■ Exercise objective
Everything from the line containing "Model this scene" through the line containing "col = sc.collection" should be repeated exactly, and nothing else from the data.

***** Provided data

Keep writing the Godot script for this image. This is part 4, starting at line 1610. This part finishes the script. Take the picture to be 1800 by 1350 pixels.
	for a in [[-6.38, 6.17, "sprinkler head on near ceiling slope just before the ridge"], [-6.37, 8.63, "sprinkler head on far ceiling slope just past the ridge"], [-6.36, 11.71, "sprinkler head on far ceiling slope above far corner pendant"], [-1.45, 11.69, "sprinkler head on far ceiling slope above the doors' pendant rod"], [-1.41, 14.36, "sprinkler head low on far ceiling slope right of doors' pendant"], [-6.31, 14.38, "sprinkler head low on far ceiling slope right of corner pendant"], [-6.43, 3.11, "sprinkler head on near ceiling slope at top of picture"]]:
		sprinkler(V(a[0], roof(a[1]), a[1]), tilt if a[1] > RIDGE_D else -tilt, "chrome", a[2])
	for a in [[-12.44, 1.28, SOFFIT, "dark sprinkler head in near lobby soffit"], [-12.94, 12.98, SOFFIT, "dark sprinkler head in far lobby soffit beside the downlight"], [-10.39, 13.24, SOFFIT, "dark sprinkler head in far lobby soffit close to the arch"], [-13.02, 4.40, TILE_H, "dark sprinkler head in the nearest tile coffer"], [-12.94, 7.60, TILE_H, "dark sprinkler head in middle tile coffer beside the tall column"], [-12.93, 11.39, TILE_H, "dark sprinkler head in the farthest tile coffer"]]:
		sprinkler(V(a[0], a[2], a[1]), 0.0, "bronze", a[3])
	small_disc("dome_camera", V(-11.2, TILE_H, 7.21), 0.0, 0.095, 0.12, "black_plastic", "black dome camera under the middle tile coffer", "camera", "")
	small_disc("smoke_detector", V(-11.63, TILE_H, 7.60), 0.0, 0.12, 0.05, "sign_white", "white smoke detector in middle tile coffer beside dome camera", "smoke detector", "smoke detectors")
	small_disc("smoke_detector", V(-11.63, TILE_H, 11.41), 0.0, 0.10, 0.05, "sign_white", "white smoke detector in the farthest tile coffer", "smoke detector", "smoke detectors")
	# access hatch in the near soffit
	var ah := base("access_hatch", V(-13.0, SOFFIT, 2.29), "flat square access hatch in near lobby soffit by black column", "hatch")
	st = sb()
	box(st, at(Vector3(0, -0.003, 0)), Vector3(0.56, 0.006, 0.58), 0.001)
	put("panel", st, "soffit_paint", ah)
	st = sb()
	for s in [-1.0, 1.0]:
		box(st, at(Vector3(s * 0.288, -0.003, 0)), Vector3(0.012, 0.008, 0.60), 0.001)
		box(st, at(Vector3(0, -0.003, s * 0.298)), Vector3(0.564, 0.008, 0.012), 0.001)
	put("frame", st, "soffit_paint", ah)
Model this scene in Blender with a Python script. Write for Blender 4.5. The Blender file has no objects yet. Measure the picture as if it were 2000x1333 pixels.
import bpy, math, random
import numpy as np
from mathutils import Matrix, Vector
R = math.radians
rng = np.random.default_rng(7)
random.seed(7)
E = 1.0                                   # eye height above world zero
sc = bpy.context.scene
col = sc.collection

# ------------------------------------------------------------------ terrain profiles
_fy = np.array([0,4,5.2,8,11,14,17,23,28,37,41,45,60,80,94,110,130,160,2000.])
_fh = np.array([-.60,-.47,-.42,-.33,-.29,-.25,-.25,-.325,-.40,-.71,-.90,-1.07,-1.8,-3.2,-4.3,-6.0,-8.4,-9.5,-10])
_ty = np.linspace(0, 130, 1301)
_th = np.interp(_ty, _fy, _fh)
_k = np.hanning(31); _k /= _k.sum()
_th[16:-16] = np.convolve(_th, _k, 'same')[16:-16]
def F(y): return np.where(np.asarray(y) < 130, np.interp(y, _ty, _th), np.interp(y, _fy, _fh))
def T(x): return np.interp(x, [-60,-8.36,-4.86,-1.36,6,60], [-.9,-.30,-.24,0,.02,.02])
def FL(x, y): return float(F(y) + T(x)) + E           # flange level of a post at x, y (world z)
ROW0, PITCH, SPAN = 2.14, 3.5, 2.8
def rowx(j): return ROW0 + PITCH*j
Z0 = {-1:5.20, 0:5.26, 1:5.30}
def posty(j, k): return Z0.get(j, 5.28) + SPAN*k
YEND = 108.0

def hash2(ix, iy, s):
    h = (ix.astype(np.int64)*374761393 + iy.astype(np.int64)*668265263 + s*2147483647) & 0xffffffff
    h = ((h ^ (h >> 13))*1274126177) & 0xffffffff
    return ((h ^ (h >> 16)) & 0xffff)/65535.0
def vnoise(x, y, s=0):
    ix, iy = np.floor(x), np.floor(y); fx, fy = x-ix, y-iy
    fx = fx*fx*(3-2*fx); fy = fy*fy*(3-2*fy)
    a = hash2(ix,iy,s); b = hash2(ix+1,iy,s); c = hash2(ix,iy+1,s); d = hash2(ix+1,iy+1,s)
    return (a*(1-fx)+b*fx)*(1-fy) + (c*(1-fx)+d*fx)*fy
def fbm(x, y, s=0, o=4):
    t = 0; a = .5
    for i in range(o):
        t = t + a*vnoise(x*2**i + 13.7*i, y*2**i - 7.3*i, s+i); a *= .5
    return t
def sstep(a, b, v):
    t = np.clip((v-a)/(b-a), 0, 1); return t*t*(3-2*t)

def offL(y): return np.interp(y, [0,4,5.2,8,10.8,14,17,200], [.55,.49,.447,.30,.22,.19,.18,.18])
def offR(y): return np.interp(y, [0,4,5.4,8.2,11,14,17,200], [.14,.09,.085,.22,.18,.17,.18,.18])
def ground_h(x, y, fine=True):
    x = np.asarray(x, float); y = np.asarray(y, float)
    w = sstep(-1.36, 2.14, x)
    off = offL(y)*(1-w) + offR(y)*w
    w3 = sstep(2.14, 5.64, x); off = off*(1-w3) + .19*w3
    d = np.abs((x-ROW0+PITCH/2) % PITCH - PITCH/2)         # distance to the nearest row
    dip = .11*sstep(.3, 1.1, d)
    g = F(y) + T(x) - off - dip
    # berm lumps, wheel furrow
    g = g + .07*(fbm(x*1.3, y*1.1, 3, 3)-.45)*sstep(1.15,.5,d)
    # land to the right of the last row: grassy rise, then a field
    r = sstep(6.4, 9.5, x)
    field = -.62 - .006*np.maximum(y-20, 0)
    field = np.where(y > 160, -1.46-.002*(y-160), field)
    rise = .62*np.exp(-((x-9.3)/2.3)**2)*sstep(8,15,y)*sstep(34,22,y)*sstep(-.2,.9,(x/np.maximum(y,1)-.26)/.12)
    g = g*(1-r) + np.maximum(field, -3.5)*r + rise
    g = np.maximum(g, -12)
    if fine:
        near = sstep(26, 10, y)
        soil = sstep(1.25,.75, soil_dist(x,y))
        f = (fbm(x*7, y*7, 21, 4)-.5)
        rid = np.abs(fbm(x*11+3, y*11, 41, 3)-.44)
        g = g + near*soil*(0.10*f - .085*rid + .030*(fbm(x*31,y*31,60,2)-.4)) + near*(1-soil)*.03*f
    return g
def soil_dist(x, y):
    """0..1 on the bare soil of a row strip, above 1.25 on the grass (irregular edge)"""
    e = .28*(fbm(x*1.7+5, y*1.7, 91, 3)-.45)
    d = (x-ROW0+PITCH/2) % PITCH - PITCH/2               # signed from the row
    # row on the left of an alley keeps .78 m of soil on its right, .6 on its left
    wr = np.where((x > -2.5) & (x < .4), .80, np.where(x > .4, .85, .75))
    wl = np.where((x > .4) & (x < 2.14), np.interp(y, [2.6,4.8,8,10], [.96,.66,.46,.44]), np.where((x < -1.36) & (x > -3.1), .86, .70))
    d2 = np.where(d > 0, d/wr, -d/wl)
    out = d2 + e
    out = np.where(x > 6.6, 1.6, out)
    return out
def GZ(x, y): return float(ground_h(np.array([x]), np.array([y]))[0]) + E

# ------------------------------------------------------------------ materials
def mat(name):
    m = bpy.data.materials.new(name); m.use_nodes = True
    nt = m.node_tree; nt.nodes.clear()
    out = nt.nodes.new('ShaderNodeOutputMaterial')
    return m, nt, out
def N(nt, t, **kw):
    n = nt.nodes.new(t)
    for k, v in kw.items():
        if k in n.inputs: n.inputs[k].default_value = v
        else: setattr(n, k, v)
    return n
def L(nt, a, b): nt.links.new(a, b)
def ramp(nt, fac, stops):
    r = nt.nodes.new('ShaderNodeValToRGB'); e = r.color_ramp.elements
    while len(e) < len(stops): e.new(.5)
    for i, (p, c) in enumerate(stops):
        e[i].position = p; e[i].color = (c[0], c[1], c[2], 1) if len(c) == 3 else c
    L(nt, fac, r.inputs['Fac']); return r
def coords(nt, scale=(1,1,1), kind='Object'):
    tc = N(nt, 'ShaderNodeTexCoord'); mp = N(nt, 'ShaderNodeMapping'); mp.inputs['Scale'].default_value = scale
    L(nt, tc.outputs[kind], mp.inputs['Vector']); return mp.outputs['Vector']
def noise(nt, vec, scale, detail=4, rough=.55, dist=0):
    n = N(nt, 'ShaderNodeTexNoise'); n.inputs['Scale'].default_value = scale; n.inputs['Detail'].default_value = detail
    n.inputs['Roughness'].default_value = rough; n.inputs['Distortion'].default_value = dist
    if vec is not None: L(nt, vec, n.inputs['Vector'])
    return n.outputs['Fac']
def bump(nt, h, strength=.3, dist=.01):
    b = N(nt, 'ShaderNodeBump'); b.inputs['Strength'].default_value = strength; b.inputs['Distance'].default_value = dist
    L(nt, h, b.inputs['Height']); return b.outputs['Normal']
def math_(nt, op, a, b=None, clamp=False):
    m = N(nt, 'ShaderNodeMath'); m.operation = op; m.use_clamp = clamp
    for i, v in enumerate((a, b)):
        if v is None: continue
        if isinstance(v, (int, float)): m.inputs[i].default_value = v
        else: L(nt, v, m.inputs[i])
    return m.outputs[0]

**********

■ Answer for the task
Model this scene in Blender with a Python script. Write for Blender 4.5. The Blender file has no objects yet. Measure the picture as if it were 2000x1333 pixels.
import bpy, math, random
import numpy as np
from mathutils import Matrix, Vector
R = math.radians
rng = np.random.default_rng(7)
random.seed(7)
E = 1.0                                   # eye height above world zero
sc = bpy.context.scene
col = sc.collection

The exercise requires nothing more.